Improving the Accuracy of Facial Micro-Expression Recognition: Spatio-Temporal Deep Learning with Enhanced Data Augmentation and Class Balancing
This study presents a novel deep learning-based framework designed to enhance spontaneous micro-expression recognition by effectively increasing the amount and variety of data and balancing the class distribution to improve recognition accuracy.
Micro-expression recognition using deep learning requires large amounts of data. Micro-expression datasets are relatively small, and their class distribution is not balanced.
This study developed a framework using a deep learning-based model to recognize spontaneous micro-expressions on a person’s face. The framework also includes several technical stages, including image and data preprocessing. In data preprocessing, data augmentation is carried out to increase the amount and variety of data and class balancing to balance the distribution of sample classes in the dataset.
This study’s essential contribution lies in enhancing the accuracy of micro-expression recognition and overcoming the limited amount of data and imbalanced class distribution that typically leads to overfitting.

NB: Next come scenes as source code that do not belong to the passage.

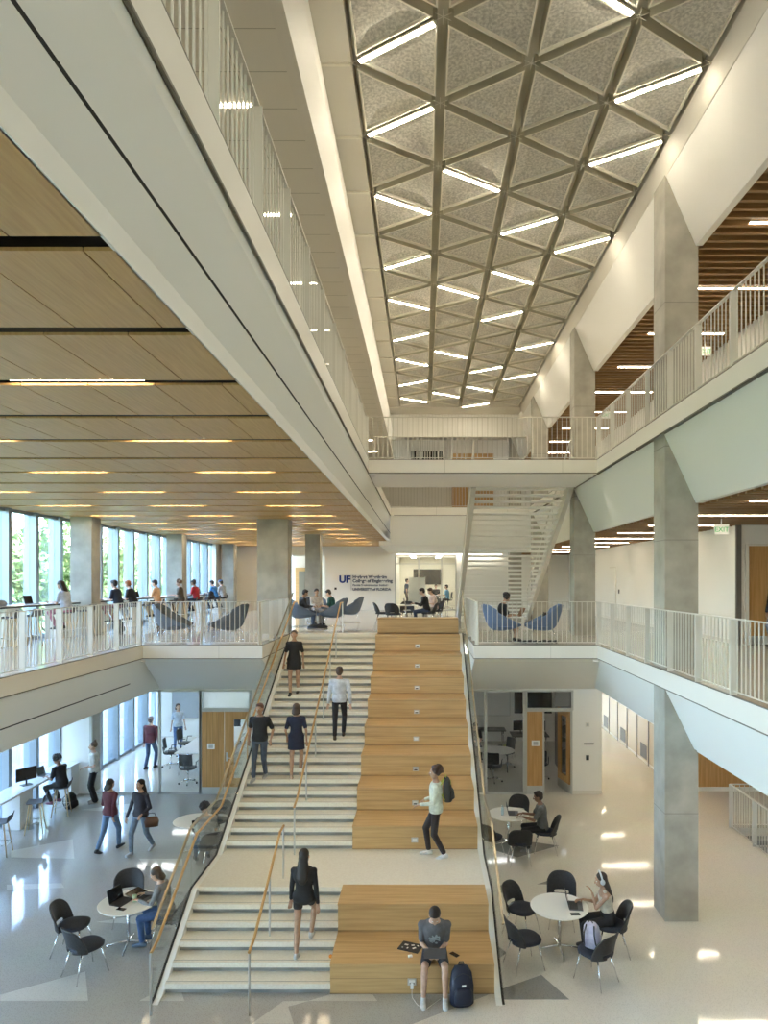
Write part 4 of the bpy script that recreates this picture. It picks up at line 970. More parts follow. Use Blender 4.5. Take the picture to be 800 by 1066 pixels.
# -- backpacks
def backpack(x, y, z, rz, label, m, h=0.5, w=0.32, d=0.2, lean=0.0, trim=BLACK):
    t = empty('backpack', (x,y,z), 0, label, 'backpack'); t.rotation_euler = (lean, 0, rz)
    b_ = MB(); b_.loft([((0,0,0.0), (w*0.40,0,0), (0,d*0.40,0)), ((0,0,0.03*h/0.5), (w*0.5,0,0), (0,d*0.5,0)), ((0,0,h*0.5), (w*0.5,0,0), (0,d*0.5,0)), ((0,0.0,h*0.8), (w*0.43,0,0), (0,d*0.42,0)), ((0,0.01,h*0.95), (w*0.28,0,0), (0,d*0.28,0)), ((0,0.01,h), (w*0.08,0,0), (0,d*0.1,0))], 20, p=0.75)
    b_.build('body', m, t, True)
    q = MB(); q.loft([((0,-d*0.48,h*0.10), (w*0.30,0,0), (0,d*0.18,0)), ((0,-d*0.52,h*0.15), (w*0.38,0,0), (0,d*0.26,0)), ((0,-d*0.50,h*0.42), (w*0.38,0,0), (0,d*0.22,0)), ((0,-d*0.44,h*0.50), (w*0.28,0,0), (0,d*0.14,0))], 16, p=0.7); q.build('front_pocket', m, t, True)
    MB().tube([(-w*0.12,0.02,h*0.97),(-w*0.08,0.02,h*1.06),(w*0.08,0.02,h*1.06),(w*0.12,0.02,h*0.97)], 0.009).build('handle', trim, t, True)
    for s in (-1, 1): MB().tube([(s*w*0.22,d*0.30,h*0.93),(s*w*0.3,d*0.75,h*0.7),(s*w*0.34,d*0.72,h*0.35),(s*w*0.4,d*0.38,h*0.1)], 0.012).build('strap', trim, t, True)
    MB().tube([(-w*0.44,-d*0.1,h*0.55),(-w*0.3,-d*0.42,h*0.78),(0,-d*0.40,h*0.86),(w*0.3,-d*0.42,h*0.78),(w*0.44,-d*0.1,h*0.55)], 0.004).build('zipper', trim, t)
    return t
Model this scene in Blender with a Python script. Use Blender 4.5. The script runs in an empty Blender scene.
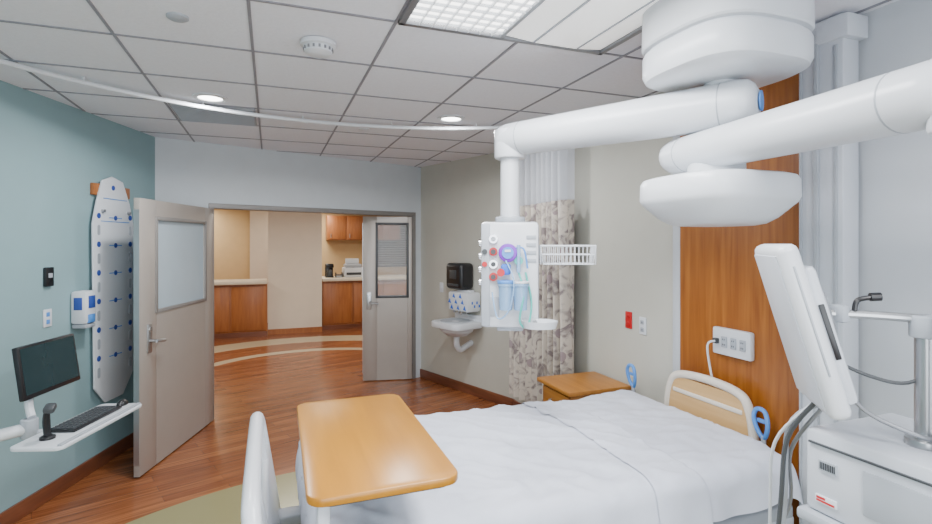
import bpy, bmesh, math, random
from mathutils import Vector, Matrix, noise
random.seed(4)
R = math.radians

# ---------------------------------------------------------------- materials
def new_mat(name):
    m = bpy.data.materials.new(name); m.use_nodes = True
    nt = m.node_tree
    return m, nt, nt.nodes["Principled BSDF"]

def mat(name, col, rough=0.5, metal=0.0, var=0.04, scale=6.0, emit=0.0, alpha=1.0, trans=0.0, bump=0.0, spec=0.5):
    m, nt, b = new_mat(name)
    tc = nt.nodes.new("ShaderNodeTexCoord")
    nz = nt.nodes.new("ShaderNodeTexNoise"); nz.inputs["Scale"].default_value = scale
    nz.inputs["Detail"].default_value = 4
    nt.links.new(tc.outputs["Object"], nz.inputs["Vector"])
    rp = nt.nodes.new("ShaderNodeValToRGB")
    rp.color_ramp.elements[0].position = 0.3; rp.color_ramp.elements[1].position = 0.7
    rp.color_ramp.elements[0].color = (*[max(0, c*(1-var)) for c in col], 1)
    rp.color_ramp.elements[1].color = (*[min(1, c*(1+var)) for c in col], 1)
    nt.links.new(nz.outputs["Fac"], rp.inputs["Fac"])
    nt.links.new(rp.outputs["Color"], b.inputs["Base Color"])
    b.inputs["Roughness"].default_value = rough
    b.inputs["Metallic"].default_value = metal
    b.inputs["Specular IOR Level"].default_value = spec
    b.inputs["Alpha"].default_value = alpha
    b.inputs["Transmission Weight"].default_value = trans
    if emit:
        b.inputs["Emission Color"].default_value = (*col, 1)
        b.inputs["Emission Strength"].default_value = emit
    if bump:
        bp = nt.nodes.new("ShaderNodeBump"); bp.inputs["Strength"].default_value = bump
        bp.inputs["Distance"].default_value = 0.01
        nt.links.new(nz.outputs["Fac"], bp.inputs["Height"])
        nt.links.new(bp.outputs["Normal"], b.inputs["Normal"])
    return m

def wood(name, c1, c2, stretch=(12, 12, 1.0), rough=0.38):
    m, nt, b = new_mat(name)
    tc = nt.nodes.new("ShaderNodeTexCoord"); mp = nt.nodes.new("ShaderNodeMapping")
    mp.inputs["Scale"].default_value = stretch
    nt.links.new(tc.outputs["Object"], mp.inputs["Vector"])
    nz = nt.nodes.new("ShaderNodeTexNoise"); nz.inputs["Scale"].default_value = 2.2
    nz.inputs["Detail"].default_value = 8; nz.inputs["Distortion"].default_value = 0.6
    nt.links.new(mp.outputs["Vector"], nz.inputs["Vector"])
    rp = nt.nodes.new("ShaderNodeValToRGB")
    rp.color_ramp.elements[0].position = 0.3; rp.color_ramp.elements[1].position = 0.72
    rp.color_ramp.elements[0].color = (*c1, 1); rp.color_ramp.elements[1].color = (*c2, 1)
    nt.links.new(nz.outputs["Fac"], rp.inputs["Fac"])
    nt.links.new(rp.outputs["Color"], b.inputs["Base Color"])
    b.inputs["Roughness"].default_value = rough
    return m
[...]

The results indicate that the proposed framework, with its data preprocessing stages and deep learning model, significantly increases the accuracy of micro-expression recognition by overcoming dataset limitations and producing a balanced class distribution. This leads to improved micro-expression recognition accuracy using deep learning techniques.
Practitioners can utilize the model produced by the proposed framework, which was developed to recognize spontaneous micro-expressions on a person’s face, by implementing it as an emotional analysis application based on facial micro-expressions.
Researchers involved in the development of a spontaneous micro-expression recognition framework for analyzing hidden emotions from a person’s face are playing an essential role in advancing this field and continue to search for more innovative deep learning-based solutions that continue to explore techniques to increase the amount and variety of data and find solutions to balancing the number of sample classes in various micro-expression datasets. They can further improvise to develop deep learning model architectures that are more suitable and relevant according to the needs of recognition tasks and the various characteristics of different datasets.
The proposed framework could significantly impact society by providing a reliable model for recognizing spontaneous micro-expressions in real-world applications, ranging from security systems and criminal investigations to healthcare and emotional analysis.
Developing a spontaneous micro-expression recognition framework based on spatial and temporal flow requires the learning model to classify optimal features. Our future work will focus more on exploring micro-expression features by developing various alternative learning models and increasing the weights of spatial and temporal features.